When you look at the trajectory we are on, the pattern becomes clear. Digital environments created impatience. Robotics will create expectation. Virtual worlds will create supernormal standards that the physical world cannot match. And through each stage, our tolerance for imperfection and unpredictability will continue to diminish.


Yet this is not a warning about bleak futures. It is a reminder that part of being human involves navigating a world that pushes back. Friction has shaped us for millennia. Our resilience, creativity and adaptability were born from interacting with a world that does not bend to our will. If we remove every inconvenience, we risk losing something important, something that underpins our sense of meaning and agency.

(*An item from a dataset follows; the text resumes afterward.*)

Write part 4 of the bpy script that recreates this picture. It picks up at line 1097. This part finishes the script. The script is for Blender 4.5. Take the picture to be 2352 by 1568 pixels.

Reality is not becoming more difficult. It is staying exactly as it always has been. What is changing is our threshold for what we believe should be possible. And unless we pay attention to this drift, we may reach a point where the real world feels defective, even though it is simply operating on terms we have forgotten how to appreciate.



Conclusion


So the question we must ask is simple. If technology continues to raise our expectations, and our minds continue to recalibrate to match them, what happens when reality cannot keep up? Do we allow the physical world to become a source of frustration, a reminder of limitations we no longer wish to tolerate? Do we build environments that eliminate friction entirely, reshaping our world into something closer to software? Or do we take a different path and rediscover the value of imperfection, recognising that difficulty and unpredictability are not flaws in the system but essential ingredients of the human experience?


These are not abstract philosophical questions. They are choices we will all face in the coming years as technology continues its rapid ascent. And if we want to navigate this transition with clarity rather than irritation, we must start acknowledging the shift now. Because if we fail to understand how our expectations are changing, we may reach a future where real life starts feeling broken, even though nothing is wrong with it at all.